— start of MATERIAL FOR THIS EXERCISE —

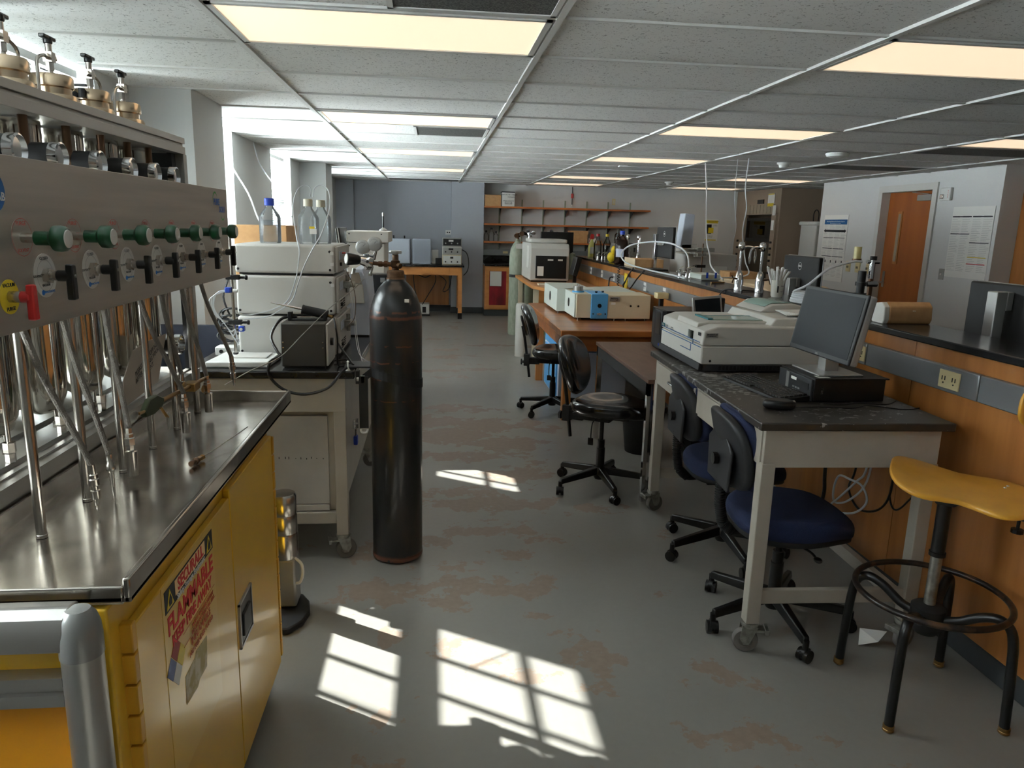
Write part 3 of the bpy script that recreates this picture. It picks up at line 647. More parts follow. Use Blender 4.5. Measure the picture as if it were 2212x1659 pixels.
P(t, 'title_band', MB().box(5.639, 5.6415, 9.82, 10.41, 1.70, 1.765), M_inkblue, label='blue title band')
P(t, 'title_lettering', MB().text('Data Storage Devices and Fire Prevention Equipment', (5.6385, 10.115, 1.74), (0, -1, 0), (0, 0, 1), .022).text('Important Safety Information For Your Computers', (5.6385, 10.115, 1.715), (0, -1, 0), (0, 0, 1), .014), M_paper)
P(t, 'arrow', MB().prism([(9.82, 1.61), (9.86, 1.585), (9.86, 1.595), (10.37, 1.595), (10.37, 1.585), (10.41, 1.61), (10.37, 1.635), (10.37, 1.625), (9.86, 1.625), (9.86, 1.635)], 5.639, 5.6415, 'x'), M_print)
f = MB()
for k in range(4): f.box(5.639, 5.6415, 9.84 + k * .145, 9.86 + k * .145, 1.165, 1.2)
for z in (1.51, 1.36, 1.25): f.box(5.639, 5.6415, 9.84, 10.12, z, z + .008).box(5.639, 5.6415, 10.14, 10.4, z, z + .008)
for k in range(0, len(f.v), 8):
    g = MB(); g.add(f.v[k:k + 8], [(0, 3, 2, 1), (4, 5, 6, 7), (0, 1, 5, 4), (1, 2, 6, 5), (2, 3, 7, 6), (3, 0, 4, 7)]); P(t, 'section_bar', g, M_print)
t = sheet('large paper timetable chart on the wall right of the door', 7.1, 7.72, 1.14, 1.89, 4)
f = MB().box(5.639, 5.6415, 7.42, 7.71, 1.78, 1.79).box(5.639, 5.6415, 7.12, 7.4, 1.78, 1.79).box(5.639, 5.6415, 7.42, 7.71, 1.6, 1.608).box(5.639, 5.6415, 7.12, 7.4, 1.51, 1.518)
for k in range(0, len(f.v), 8):
    g = MB(); g.add(f.v[k:k + 8], [(0, 3, 2, 1), (4, 5, 6, 7), (0, 1, 5, 4), (1, 2, 6, 5), (2, 3, 7, 6), (3, 0, 4, 7)]); P(t, 'section_bar', g, M_print)
P(t, 'orange_bar', MB().box(5.639, 5.6415, 7.13, 7.4, 1.36, 1.368), M_yelp); P(t, 'red_bar', MB().box(5.639, 5.6415, 7.13, 7.4, 1.29, 1.298), M_inkred)
t = T('fire_alarm', 'white fire alarm strobe on the wall right of the door frame', 'alarm', (5.64, 7.84, 1.96))
P(t, 'housing', MB().box(5.61, 5.65, 7.77, 7.93, 1.96, 2.1), M_whitep, bevel=.008); P(t, 'strobe_lens', MB().box(5.595, 5.612, 7.86, 7.92, 1.98, 2.03), M_chrome, bevel=.006)
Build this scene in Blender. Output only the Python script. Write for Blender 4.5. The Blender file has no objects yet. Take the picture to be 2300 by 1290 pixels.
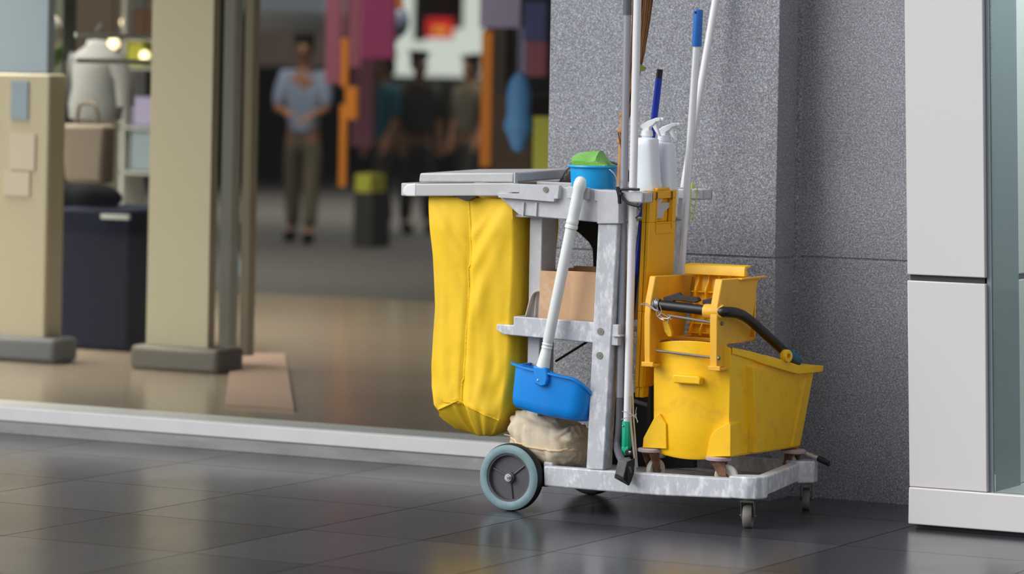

— end of MATERIAL FOR THIS EXERCISE —

AIM OF THE TASK: Retype all of the entries exactly as written, leaving out any images.

THE REPLY:
Write part 3 of the bpy script that recreates this picture. It picks up at line 647. More parts follow. Use Blender 4.5. Measure the picture as if it were 2212x1659 pixels.
P(t, 'title_band', MB().box(5.639, 5.6415, 9.82, 10.41, 1.70, 1.765), M_inkblue, label='blue title band')
P(t, 'title_lettering', MB().text('Data Storage Devices and Fire Prevention Equipment', (5.6385, 10.115, 1.74), (0, -1, 0), (0, 0, 1), .022).text('Important Safety Information For Your Computers', (5.6385, 10.115, 1.715), (0, -1, 0), (0, 0, 1), .014), M_paper)
P(t, 'arrow', MB().prism([(9.82, 1.61), (9.86, 1.585), (9.86, 1.595), (10.37, 1.595), (10.37, 1.585), (10.41, 1.61), (10.37, 1.635), (10.37, 1.625), (9.86, 1.625), (9.86, 1.635)], 5.639, 5.6415, 'x'), M_print)
f = MB()
for k in range(4): f.box(5.639, 5.6415, 9.84 + k * .145, 9.86 + k * .145, 1.165, 1.2)
for z in (1.51, 1.36, 1.25): f.box(5.639, 5.6415, 9.84, 10.12, z, z + .008).box(5.639, 5.6415, 10.14, 10.4, z, z + .008)
for k in range(0, len(f.v), 8):
    g = MB(); g.add(f.v[k:k + 8], [(0, 3, 2, 1), (4, 5, 6, 7), (0, 1, 5, 4), (1, 2, 6, 5), (2, 3, 7, 6), (3, 0, 4, 7)]); P(t, 'section_bar', g, M_print)
t = sheet('large paper timetable chart on the wall right of the door', 7.1, 7.72, 1.14, 1.89, 4)
f = MB().box(5.639, 5.6415, 7.42, 7.71, 1.78, 1.79).box(5.639, 5.6415, 7.12, 7.4, 1.78, 1.79).box(5.639, 5.6415, 7.42, 7.71, 1.6, 1.608).box(5.639, 5.6415, 7.12, 7.4, 1.51, 1.518)
for k in range(0, len(f.v), 8):
    g = MB(); g.add(f.v[k:k + 8], [(0, 3, 2, 1), (4, 5, 6, 7), (0, 1, 5, 4), (1, 2, 6, 5), (2, 3, 7, 6), (3, 0, 4, 7)]); P(t, 'section_bar', g, M_print)
P(t, 'orange_bar', MB().box(5.639, 5.6415, 7.13, 7.4, 1.36, 1.368), M_yelp); P(t, 'red_bar', MB().box(5.639, 5.6415, 7.13, 7.4, 1.29, 1.298), M_inkred)
t = T('fire_alarm', 'white fire alarm strobe on the wall right of the door frame', 'alarm', (5.64, 7.84, 1.96))
P(t, 'housing', MB().box(5.61, 5.65, 7.77, 7.93, 1.96, 2.1), M_whitep, bevel=.008); P(t, 'strobe_lens', MB().box(5.595, 5.612, 7.86, 7.92, 1.98, 2.03), M_chrome, bevel=.006)
Build this scene in Blender. Output only the Python script. Write for Blender 4.5. The Blender file has no objects yet. Take the picture to be 2300 by 1290 pixels.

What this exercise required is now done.